In light of this, we feel that Liverpool and Manchester councils stand to benefit from working with streets performers and the Musician’s Union in a genuinely consultative process to find a non-coercive busking policy that works for all sides.

Best wishes,
Keep Streets Live

  1. ‘Lifting the burden – Improving and realising community capacity’, DCMS December 2006, ‘Areas to be explored to achieve further reductions in administrative burdens’, p23, para H.

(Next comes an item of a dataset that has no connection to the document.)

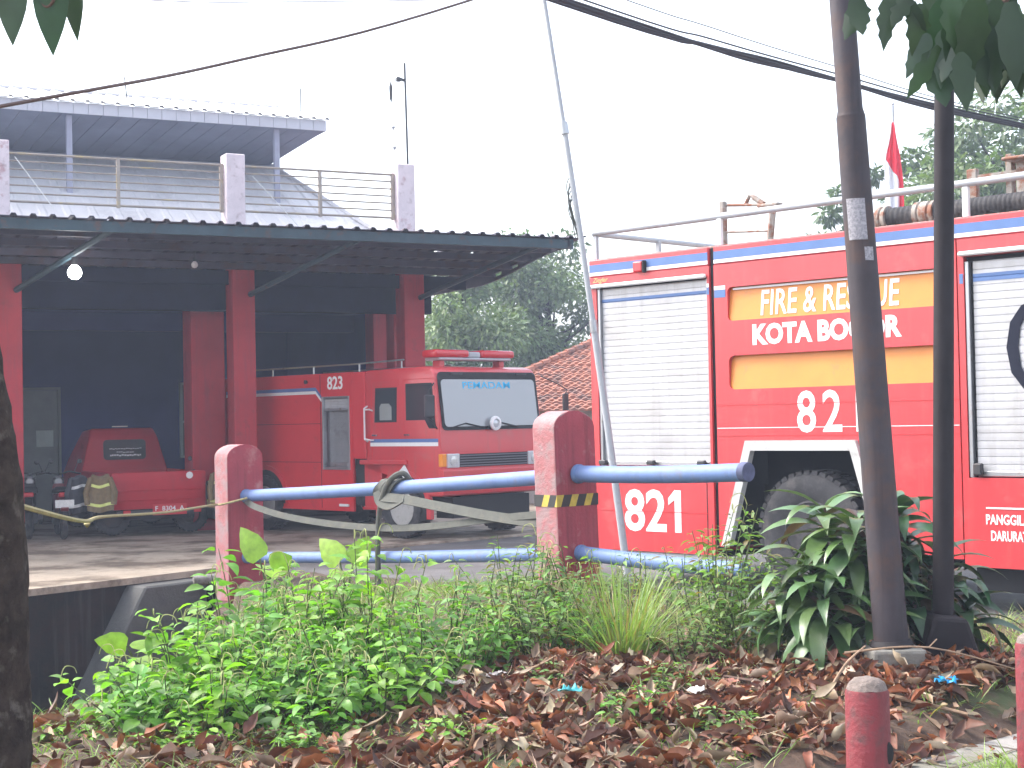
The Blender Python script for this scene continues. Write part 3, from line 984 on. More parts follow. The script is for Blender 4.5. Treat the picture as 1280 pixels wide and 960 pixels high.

Liverpool’s Policy and Our Objections, Part 4

Liverpool’s Policy and Our Objections, Part 4

Photo: jp3g.


They say:

15. The entertainer must take all reasonable steps to manage the audience to ensure that they do not block the highway or any public place including when appropriate reminding the audience to leave a clear access along the highway, footpath or pedestrianised area. The entertainer must stop the entertainment immediately if the highway is obstructed by the street entertainment or the audience or if a risk arises to the safety of any individual or damage to the highway or adjoining structures.


We say:

Most of this is common sense and we don’t take issue with it. However, we would point out that crowds take seconds to form and seconds to disperse. They are composed of people, dynamic living beings capable of moving quickly. A person is not an ‘obstruction’. In addition, in the absence of any other legal remedy, the Council will sometimes ask the police to threaten arrest for ‘causing an obstruction’ when no actual obstruction is taking place. This kind of abuse of the law does not help build good relationships between street performers and the relevant authorities.


They say:

16. The entertainer must maintain public liability insurance covering any performance and must, if requested to do so by a Police Constable or Council Officer (or to an officer of the land owner if performing on private land), produce proof of such insurance.


We say:

Public liability insurance is a good idea. It is often included with membership of other groups like the Musician’s Union (a group which we would strongly advice any serious musical performer to join). Other performing groups like Equity offer access to public liability policies too, or they can be bought through a broker. However, whilst we recommend that performers do get public liability insurance, we also ask for a common sense approach here. Does a squeeze box player or an acoustic guitarist on a side street really need £5 million worth of public liability insurance before they be permitted to play in public? In this matter we feel that a distinction should be made between performers using more equipment and playing on more prominent pitches, and those who are not using much equipment and are playing in less prominent locations. We would hope that common sense would prevail at all times and that public liability insurance does not become an absolute requirement for street performance of all sorts.


They say:

17. Amplification

  1. Amplification of music or singing will be permitted, but not such where the volume gives rise to complaint; entertainment must not be audible beyond 30 metres of the performance above the normal level of street noise.
  2. Where amplifiers are allowed, they must be battery powered; mains or generator powered amplifiers are not permitted.

We say:

Amplification raises many issues and divides opinions. In our view, amplification is not the major issue. It is what is amplified that counts. We don’t believe that amps are the enemy – after all, there are plenty of louder unplugged instruments like bag-pipes, drums and saxophones. The principal issue here is that of consideration. Performers should take account of the time of day, the street setting and the nature of the surrounding businesses when setting volumes. However, we do not find a specified distance limit to be useful. 30m is an arbitrary specification. Sound travels differently according to wind direction, height of buildings and volume of people in the vicinity. An agreed upper decibel level would be more useful. Furthermore, we cannot state strongly enough how unrealistic it is for a local council not to receive complaints about performers, whether about the volume or some other, more subjective, feature of a performance. We therefore urge to council to strive for a fair balance between a small proportion of expressed complaints, and the unexpressed enjoyment of the overwhelming majority.